Inflation down in April, but core pressures rise, complicating rate outlook
Canada’s inflation rate dropped to 1.7% in April from 2.3% in March, driven by falling energy prices after the federal government removed the consumer carbon tax and global oil prices declined. Gasoline prices plunged 18.1% year over year, while natural gas fell 14.1%.
Despite relief at the pump, core inflation in areas like food, vehicles, and services remains high, complicating the Bank of Canada’s decision-making. Economists warn underlying price pressures, partly due to trade tensions and tariffs, could delay rate cuts.
The Bank of Canada faces an unusual challenge in that U.S. tariffs and Canada’s retaliatory tariffs are combining to short circuit the central bank’s mandate. It is committed to balancing its overriding commitment to keeping annual inflation within the 2-3% range with efforts to keep the economy growing as strongly as possible. But tariffs amount to a recipe for stagflation, driving up prices while simultaneously undercutting economic growth.
‘Pervasive uncertainty’
“Despite below-target inflation in April, we still expect the Bank of Canada will hold rates in neutral territory as it tries to manage pervasive uncertainty, while balancing the hit to the economy from the trade war against upside risks to inflation from tariffs and supply disruptions,” said Tony Stillo, director of Canada economics at Oxford Economics.
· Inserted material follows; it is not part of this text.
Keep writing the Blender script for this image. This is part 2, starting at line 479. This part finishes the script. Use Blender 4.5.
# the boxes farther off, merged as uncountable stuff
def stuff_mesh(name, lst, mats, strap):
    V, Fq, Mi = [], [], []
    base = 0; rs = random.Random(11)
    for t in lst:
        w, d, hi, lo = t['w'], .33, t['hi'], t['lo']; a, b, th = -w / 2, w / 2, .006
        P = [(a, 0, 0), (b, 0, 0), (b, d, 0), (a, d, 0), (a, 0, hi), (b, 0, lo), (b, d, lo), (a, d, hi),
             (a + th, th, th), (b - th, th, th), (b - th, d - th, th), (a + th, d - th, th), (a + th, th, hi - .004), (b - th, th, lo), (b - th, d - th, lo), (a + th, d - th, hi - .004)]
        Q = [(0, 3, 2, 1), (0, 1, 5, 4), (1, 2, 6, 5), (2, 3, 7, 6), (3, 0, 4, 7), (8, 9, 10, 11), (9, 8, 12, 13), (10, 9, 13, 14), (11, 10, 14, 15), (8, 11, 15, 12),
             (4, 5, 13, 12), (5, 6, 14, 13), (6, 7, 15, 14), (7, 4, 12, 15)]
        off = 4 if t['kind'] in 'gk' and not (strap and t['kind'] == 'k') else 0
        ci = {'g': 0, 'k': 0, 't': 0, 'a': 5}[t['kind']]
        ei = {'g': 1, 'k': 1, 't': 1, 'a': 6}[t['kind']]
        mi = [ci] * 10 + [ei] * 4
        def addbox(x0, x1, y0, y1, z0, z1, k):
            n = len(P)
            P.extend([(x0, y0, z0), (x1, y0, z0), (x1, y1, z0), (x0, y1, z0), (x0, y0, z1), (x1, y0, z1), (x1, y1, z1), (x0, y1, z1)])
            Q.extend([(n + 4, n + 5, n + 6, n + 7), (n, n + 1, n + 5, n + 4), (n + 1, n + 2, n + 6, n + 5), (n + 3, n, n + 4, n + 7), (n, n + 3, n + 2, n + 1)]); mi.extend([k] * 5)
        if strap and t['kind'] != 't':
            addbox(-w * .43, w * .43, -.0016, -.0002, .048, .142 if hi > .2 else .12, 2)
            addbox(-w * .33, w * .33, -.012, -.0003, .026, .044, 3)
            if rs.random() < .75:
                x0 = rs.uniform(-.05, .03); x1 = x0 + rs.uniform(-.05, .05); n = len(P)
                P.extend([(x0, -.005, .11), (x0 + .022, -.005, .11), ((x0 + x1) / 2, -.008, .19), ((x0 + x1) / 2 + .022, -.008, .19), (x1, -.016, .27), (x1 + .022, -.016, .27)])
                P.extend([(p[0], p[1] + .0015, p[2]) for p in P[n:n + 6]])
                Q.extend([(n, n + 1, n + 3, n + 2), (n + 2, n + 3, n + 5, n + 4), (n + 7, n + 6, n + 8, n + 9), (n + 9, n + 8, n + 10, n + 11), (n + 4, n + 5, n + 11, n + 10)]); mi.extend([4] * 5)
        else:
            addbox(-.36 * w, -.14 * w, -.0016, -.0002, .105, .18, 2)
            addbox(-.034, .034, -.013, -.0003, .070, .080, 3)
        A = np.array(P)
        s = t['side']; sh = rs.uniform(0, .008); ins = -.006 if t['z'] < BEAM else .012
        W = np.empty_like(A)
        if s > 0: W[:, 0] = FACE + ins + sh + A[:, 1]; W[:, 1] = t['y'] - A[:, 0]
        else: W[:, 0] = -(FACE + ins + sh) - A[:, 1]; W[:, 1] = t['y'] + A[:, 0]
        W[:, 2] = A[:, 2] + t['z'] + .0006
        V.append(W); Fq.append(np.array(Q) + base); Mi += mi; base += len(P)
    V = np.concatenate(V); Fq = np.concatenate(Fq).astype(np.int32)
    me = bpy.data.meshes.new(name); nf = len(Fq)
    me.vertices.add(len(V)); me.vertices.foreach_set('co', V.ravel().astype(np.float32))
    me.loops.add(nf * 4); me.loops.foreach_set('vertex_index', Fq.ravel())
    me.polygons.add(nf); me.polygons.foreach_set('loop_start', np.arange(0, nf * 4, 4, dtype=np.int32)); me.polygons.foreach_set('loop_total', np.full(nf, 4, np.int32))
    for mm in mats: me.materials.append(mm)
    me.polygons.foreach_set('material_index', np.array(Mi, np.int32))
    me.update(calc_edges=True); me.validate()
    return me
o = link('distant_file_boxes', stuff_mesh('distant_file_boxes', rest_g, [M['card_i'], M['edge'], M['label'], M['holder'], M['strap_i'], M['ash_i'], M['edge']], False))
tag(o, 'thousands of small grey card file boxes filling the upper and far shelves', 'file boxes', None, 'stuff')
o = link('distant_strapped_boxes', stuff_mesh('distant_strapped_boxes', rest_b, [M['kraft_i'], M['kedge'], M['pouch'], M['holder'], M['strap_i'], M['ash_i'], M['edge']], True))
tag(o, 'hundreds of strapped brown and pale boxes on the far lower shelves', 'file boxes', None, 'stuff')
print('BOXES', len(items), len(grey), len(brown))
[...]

Overall, market-implied probabilities of a June 4 rate cut by the Bank of Canada fell to below 50% in the immediate aftermath of the CPI report. However, traders expect the Bank of Canada will go on to trim rates one or two more times before the end of this year in response to the economic slowdown stemming from the U.S. administration’s attempt to erect a protectionist wall at the Canadian border.
The inflation data took market participants by surprise, said The Globe and Mail’s Darcy Keith, who collected the written commentaries of economists and market strategists. Reactions and projections were mixed and inconsistent.
Economists weigh in
Thomas Ryan (Capital Economics), Douglas Porter (BMO Capital Markets) and Bryan Yu (Central 1 Credit Union) expect the BoC to cut interest rates in June.
Victoria Clark (Citi) said an interest rate cut in June is “now a close call.” Andrew Grantham (CIBC Capital Markets) said the BoC will have a tough decision regarding rate cuts in June.
Jules Boudreau (Mackenzie Investments) and David Doyle (Macquarie) predict a July cut.
Boudreau said tariffs only have a marginal direct impact on Canadian inflation, with higher government spending posing bigger risks.
Derek Holt (Scotiabank Economics) said there’s “no way” the BoC should cut rates soon or at all. He said other domestic forces, beyond the U.S. tariffs, are keeping inflation at high levels.
Nick Rees (Monex Canada) wrote the “overall picture” suggests that U.S. tariffs could push inflation in both Canada and the U.S.
Nathan Janzen and Abbey Xu (Royal Bank of Canada) predict the BoC will cut interest rates in the summer. They said the BoC must balance pessimistic growth forecasts with inflation pressures.
Douglas Porter (BMO Capital Markets) and Andrew Hencic (TD Economics) predict further cuts this year, but they don’t specify a timeline. Hencic predicts two more cuts this year.
Tu Nguyen (RSM Canada) and David-Alexandre Brassard (Chartered Professional Accountants of Canada) predict a rate hold in June. Brassard said the BoC will need more evidence of economic strain before cutting rates.